The Washington Capitals defeated the Red Wings in convincing fashion on Tuesday night. It was a fast-paced, penalty-free game, and the Caps lit the lamp late.
Dylan Strome scored first, an outside shot through traffic after some strong cycle play. Another Dylan, Larkin this time, tied it six minutes later with a very fast shot off a very fast rebound.
The second period contained no goals, but it went by in a jiff, so fine.
Pierre-Luc Dubois put the Caps back in the lead in the third, a solo rush attempt with a perfect release, marred only slightly by the lack of Ovi involvement. Aliaksei Protas set up Tom Wilson for the 30th goal of his season. Finally, Connor McMichael crashed the net to catch Ovechkin’s pass and make it 4-1.
Caps win!
- A slight shake-up to lines tonight: Pierre-Luc Dubois was pivot to Alex Ovechkin on the top line. If I were trying to juice Ovi’s offense on the way to the record, I’d try that too. PLD’s been the team’s best skater all season. When it came time to deliver, Dubois did, just – ya know – not with Ovi.
- That also left the second line to Connor McMichael, Dylan Strome, and Tom Wilson – Washington’s best line of the night and scorers of a nifty goal on which neither McM nor Wilson got credited with an assist despite being perfectly opaque screens.
- After a stretch from mid-December to the end of January with one goal in 19 games, Dylan Strome now has four goals in his last five.
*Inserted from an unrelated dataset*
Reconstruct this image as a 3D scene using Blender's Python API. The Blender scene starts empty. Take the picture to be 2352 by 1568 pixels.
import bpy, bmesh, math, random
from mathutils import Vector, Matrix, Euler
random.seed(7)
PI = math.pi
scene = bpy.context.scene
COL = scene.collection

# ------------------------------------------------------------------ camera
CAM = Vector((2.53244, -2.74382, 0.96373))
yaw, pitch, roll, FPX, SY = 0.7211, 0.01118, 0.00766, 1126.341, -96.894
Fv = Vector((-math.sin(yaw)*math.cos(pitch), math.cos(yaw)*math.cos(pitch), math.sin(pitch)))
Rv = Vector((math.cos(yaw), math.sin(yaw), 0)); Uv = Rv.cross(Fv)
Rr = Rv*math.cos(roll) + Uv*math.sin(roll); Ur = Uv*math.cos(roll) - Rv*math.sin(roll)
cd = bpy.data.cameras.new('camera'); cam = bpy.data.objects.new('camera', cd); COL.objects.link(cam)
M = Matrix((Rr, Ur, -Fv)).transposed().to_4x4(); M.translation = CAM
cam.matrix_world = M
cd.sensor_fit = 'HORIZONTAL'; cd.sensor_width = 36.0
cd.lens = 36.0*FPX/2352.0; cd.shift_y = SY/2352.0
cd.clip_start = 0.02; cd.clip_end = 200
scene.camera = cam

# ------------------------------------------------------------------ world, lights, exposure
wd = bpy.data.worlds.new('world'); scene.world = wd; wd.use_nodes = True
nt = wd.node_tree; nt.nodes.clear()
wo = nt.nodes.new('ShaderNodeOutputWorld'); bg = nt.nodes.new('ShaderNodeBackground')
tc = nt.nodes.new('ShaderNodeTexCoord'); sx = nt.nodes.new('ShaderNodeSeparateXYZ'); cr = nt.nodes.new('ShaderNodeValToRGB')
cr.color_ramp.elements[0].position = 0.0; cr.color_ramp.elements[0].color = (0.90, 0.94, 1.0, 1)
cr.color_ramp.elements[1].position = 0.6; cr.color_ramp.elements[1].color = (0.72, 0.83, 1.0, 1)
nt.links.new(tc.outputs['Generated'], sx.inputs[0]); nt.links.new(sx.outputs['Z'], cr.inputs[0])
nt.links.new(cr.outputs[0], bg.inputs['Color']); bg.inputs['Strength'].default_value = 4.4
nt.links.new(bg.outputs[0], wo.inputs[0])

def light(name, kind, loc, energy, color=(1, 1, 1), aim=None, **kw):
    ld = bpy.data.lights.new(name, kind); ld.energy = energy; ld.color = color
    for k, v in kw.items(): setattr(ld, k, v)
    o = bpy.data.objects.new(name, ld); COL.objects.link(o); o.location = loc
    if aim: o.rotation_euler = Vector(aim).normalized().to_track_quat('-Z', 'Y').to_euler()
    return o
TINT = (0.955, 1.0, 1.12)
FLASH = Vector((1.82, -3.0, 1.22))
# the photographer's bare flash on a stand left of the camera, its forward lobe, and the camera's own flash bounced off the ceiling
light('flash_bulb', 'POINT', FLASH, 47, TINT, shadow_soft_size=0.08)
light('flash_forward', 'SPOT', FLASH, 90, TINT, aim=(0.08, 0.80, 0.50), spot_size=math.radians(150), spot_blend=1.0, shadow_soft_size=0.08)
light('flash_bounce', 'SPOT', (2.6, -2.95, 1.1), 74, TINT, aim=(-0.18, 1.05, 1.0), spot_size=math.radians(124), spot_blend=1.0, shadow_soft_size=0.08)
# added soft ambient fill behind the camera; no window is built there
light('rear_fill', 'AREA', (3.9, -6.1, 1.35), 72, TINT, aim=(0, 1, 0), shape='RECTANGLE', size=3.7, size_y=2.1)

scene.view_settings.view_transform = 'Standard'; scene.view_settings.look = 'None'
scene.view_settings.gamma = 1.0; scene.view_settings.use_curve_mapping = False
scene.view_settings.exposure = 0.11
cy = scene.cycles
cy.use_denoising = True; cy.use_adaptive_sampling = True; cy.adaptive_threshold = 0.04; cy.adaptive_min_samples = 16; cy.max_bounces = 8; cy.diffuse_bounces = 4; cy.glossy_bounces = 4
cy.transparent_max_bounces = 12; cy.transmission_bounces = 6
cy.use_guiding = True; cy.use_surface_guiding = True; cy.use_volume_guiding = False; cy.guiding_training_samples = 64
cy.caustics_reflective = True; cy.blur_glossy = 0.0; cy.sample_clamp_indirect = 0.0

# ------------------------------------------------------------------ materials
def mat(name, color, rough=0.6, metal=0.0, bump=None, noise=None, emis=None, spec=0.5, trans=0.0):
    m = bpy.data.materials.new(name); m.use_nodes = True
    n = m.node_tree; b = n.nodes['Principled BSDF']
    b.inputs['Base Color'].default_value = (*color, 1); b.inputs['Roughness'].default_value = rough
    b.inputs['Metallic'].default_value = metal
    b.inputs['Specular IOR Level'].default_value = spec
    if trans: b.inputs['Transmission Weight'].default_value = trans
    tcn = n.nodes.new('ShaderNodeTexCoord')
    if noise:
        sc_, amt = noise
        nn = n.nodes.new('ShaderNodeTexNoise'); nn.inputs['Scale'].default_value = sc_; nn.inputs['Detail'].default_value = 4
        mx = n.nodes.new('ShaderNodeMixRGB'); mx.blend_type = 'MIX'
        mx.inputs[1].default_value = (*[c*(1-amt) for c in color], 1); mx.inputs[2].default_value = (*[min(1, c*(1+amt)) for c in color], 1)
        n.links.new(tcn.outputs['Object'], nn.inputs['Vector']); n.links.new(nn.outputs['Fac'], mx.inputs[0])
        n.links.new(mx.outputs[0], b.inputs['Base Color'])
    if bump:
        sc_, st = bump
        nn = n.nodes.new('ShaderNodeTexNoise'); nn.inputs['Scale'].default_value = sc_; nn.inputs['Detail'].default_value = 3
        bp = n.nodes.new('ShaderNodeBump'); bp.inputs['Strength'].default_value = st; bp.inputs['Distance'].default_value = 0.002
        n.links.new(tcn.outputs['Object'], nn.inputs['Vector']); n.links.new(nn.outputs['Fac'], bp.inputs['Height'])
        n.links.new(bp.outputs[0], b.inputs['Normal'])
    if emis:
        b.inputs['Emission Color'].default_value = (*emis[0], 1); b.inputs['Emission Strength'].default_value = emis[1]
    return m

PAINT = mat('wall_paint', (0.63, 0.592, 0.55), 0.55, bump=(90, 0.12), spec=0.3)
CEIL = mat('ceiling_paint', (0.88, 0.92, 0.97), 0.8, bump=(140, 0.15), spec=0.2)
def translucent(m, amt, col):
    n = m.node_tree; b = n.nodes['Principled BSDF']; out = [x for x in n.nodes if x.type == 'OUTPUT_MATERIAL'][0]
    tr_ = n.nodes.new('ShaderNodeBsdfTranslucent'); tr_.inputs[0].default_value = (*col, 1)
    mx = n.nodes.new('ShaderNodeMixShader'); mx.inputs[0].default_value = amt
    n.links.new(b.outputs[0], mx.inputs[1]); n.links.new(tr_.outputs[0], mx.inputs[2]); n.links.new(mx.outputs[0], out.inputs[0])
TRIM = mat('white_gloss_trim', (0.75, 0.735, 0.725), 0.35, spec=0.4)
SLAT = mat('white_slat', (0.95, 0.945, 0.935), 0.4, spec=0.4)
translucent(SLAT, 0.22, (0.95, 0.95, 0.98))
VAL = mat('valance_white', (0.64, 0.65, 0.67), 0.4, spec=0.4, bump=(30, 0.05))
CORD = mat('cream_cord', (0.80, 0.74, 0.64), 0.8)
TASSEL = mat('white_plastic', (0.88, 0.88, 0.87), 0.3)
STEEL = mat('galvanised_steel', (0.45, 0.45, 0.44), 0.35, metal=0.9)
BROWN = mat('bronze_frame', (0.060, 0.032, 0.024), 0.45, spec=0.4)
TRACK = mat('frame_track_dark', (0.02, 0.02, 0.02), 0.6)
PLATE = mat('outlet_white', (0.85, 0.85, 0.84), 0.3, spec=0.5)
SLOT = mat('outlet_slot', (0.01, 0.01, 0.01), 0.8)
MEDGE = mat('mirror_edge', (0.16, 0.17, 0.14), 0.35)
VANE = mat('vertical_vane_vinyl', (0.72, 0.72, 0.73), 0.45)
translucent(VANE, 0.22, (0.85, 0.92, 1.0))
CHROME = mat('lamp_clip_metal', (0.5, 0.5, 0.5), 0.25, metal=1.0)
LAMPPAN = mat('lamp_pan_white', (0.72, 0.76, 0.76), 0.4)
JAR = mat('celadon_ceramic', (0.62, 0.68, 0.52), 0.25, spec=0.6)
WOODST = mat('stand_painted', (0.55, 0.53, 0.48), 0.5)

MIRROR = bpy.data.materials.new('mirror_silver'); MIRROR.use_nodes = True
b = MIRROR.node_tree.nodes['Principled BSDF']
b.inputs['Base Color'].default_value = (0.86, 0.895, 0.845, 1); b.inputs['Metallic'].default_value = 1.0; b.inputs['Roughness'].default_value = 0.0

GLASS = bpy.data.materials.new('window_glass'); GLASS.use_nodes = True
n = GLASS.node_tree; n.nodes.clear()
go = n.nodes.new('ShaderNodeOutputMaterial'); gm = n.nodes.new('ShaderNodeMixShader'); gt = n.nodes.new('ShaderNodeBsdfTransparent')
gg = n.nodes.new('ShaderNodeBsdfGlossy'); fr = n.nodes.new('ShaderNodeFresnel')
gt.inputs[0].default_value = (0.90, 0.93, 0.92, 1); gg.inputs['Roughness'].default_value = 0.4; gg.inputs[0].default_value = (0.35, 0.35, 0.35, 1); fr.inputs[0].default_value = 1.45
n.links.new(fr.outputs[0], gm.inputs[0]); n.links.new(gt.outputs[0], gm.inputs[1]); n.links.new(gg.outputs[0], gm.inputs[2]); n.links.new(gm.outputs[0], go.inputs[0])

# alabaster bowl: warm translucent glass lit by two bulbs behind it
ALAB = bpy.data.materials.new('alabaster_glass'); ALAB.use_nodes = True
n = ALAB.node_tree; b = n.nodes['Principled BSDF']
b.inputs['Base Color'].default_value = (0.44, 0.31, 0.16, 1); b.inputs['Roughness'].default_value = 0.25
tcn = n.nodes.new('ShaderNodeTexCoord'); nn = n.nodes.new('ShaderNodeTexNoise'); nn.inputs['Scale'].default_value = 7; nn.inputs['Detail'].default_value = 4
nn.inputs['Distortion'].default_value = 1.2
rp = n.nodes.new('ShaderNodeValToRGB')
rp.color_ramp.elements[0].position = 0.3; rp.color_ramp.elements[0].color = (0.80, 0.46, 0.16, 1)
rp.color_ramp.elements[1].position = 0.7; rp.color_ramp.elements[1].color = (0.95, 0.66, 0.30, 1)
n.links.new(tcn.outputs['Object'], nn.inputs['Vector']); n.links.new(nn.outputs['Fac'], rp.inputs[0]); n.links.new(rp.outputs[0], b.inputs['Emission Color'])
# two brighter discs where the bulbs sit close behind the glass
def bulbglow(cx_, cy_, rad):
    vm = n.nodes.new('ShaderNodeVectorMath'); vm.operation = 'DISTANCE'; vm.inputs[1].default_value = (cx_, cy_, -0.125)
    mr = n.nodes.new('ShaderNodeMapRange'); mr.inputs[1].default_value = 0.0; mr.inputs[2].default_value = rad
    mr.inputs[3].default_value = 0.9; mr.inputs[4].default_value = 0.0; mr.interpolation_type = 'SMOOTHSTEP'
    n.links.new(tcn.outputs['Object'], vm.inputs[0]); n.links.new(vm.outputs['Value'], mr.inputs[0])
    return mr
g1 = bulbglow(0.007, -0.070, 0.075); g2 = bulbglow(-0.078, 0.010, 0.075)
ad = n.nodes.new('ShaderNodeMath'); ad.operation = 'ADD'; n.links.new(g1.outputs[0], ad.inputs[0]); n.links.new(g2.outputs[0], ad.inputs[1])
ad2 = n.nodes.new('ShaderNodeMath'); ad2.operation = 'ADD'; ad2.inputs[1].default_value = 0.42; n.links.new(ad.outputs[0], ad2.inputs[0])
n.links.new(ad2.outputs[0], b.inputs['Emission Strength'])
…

- It was a speedy second period — exactly thirty minutes long, which is about seven minutes faster than usual. I ran that data myself. I could have been reading the JFK Files, but I wanted to provide the helpful context that the fastest periods take about 27 minutes and the longest take about 50, and average is 36:48, which was also the length of the first period. I don’t, you guys. I am better when more dumb stuff happens in a the game.
- No penalties. Odd.
- Tom Wilson has become a 30-goal scorer for the first time. This will drive fans of other clubs nuts, and it elevates my preseason prediction from bad to pathetic, but for the man himself it’s vindication. He’s been on a hero’s journey. I’ve been in conversations lately about Matt Rempe, where people compare him to Wilson. That was never an apt comparison even in Wilson’s early seasons, when his talent was hidden by his usage. From my review of that first year:
Tom Wilson was given very little ice time, astonishingly weak linemates, and incentives to facepunch instead of playing actual hockey. If you were devising an evil scheme to ruin a talented young hockey player, you would do all of this and then you’d probably sweep the leg.
To my untrained eyes Wilson has unusually strong skating ability for a young player the size of a Chevy Tahoe and underrated stick skill. Yet Oates had him chasing pucks and cycling in futility for all of 7 or 8 shifts a night. Wilson got virtually no power play ice time (despite scoring his first NHL goal on the PP– though Ovi kinda banked it off him) and basically never cracked the top six.
- Now, just eleven short years later, he’s a top-liner on the best team in the conference, recording 30 goals with weeks left in the season. Bravo. You’ve come a long way, baby.
- According to HockeyViz, prior to tonight’s game the Caps had a 13 percent chance of playing the Red Wings in the first round of the playoffs. I’d like that – mostly – though the romantic in me is stirred by the idea of a Caps-Rangers reunion.

It was a swift and well-played game by the Caps, if not overly exciting, until they flipped that switch they all had implanted in their Neuralinks and went goal-crazy in the third. I loved it.
On Thursday the Caps will host the Philadelphia Flyers, 2-7-1 in their last ten games, outscored 38 goals to 16 in that same stretch, worst in the league. They’ll face winners of their last eight games, with Alex Ovechkin, ready for game 69.